[mythtv-users] Programming remote button bindings (WAS: What major features are planned for 0.27?)

Simon Hobson linux at thehobsons.co.uk
Wed Nov 28 23:08:01 UTC 2012

Michael T. Dean wrote:

>>>I still don't get why people think doing this (and repeating it with
>>>each upgrade--and on each system) is easier than creating (or, likely,
>>>downloading) a single LIRC configuration file for the remote
>>>(lircd.conf) and a LIRC configuration for MythTV (~/.lircrc) and any
>>>other application you want to use with the remote, which can then be
>>>backed up with your other configuration files and just dropped in place
>>>whenever you upgrade your distro or set up a new system or...

Since there is now in-kernel support, using an extra package/layer is 
as sensible as having an extra package/software layer to make (say) a 
keyboard work. Clearly LIRC exists because in-kernel support didn't 
exist until relatively recently, and it'll be around for some time.
As it is, the only reason I have to do any more than go into Myths 
key mapping is because of a design feature in X - otherwise the 
remote would "just work", and I suspect that many of the standard 
keys (such as Play) would already be mapped on new installs.

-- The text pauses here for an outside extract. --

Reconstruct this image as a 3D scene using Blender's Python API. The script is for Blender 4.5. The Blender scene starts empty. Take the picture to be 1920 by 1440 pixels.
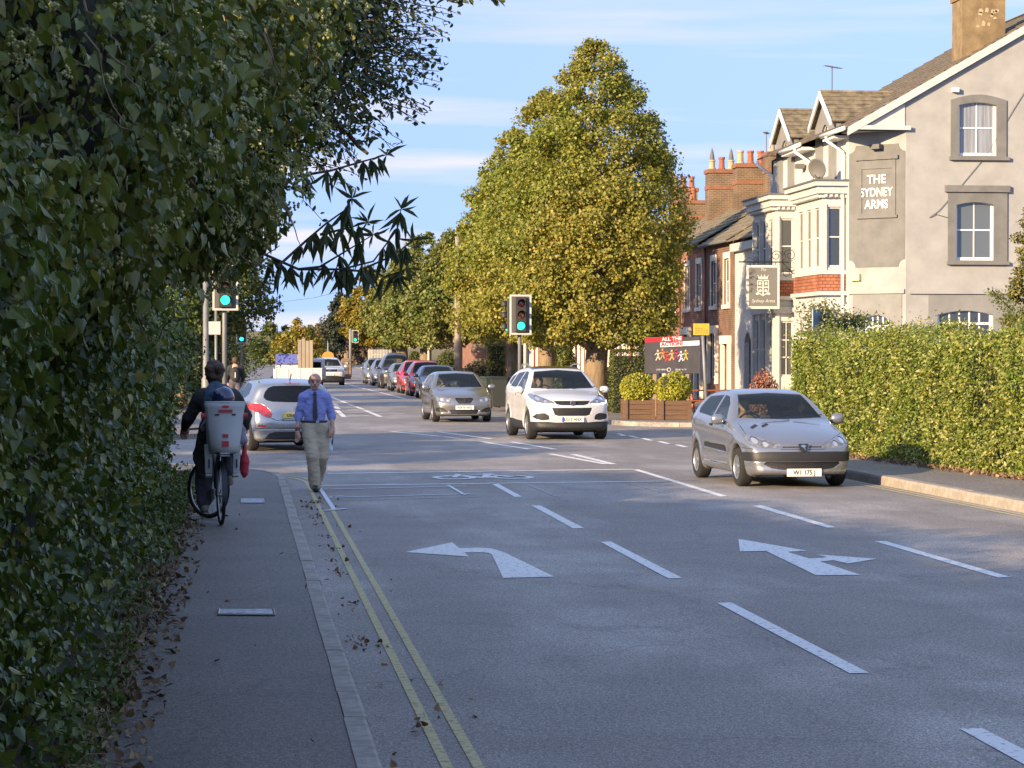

>No, for the case I questioned--Simon's case--it's sending keys that 
>are eaten by X and, therefore, unusable in any X-based application. 
>So, Simon *reconfigured* his kernel's keymap for the remote.  This 
>is *not* "without doing any configuration at all."

Indeed, it's not Myth's fault that it doesn't get to see some of the 
button press events. Mostly I've just been remapping buttons to Myth 
standard mappings (eg changing KEY_PAUSE to KEY_P).

>>As it is I have to use a file that maps 'KEY_VOLUMEDOWN' to '[', 
>>KEY_UP' to 'Up', 'KEY_PLAY' to 'P'. This is ridiculous. All because 
>>mythtv refuses to recognise 'KEY_PLAY' as meaning 'I have pressed 
>>the PLAY button' or 'KEY_VOLUMEDOWN' as meaning 'Please reduce the 

As already mentioned, it's not Myth that's refusing to recognise it - 
it doesn't get to see those at all with the in-kernal drivers.

>Again, you're not talking about the same thing I was.  Remapping 
>kernel keymaps is not, "It Just Works, so let's have a beer."  Since 
>the kernel must--by necessity--use key codes > 255 for new 
>"remote-only" "keys" (neigh, buttons) because key codes <= 255 are 
>already used, those keys aren't usable in X or X applications, so if 
>you have a remote with those buttons you /must/ remap those key 
>codes to repeat already-used codes.

Indeed. Sooner or later I'm sure someone will sort it - I hope.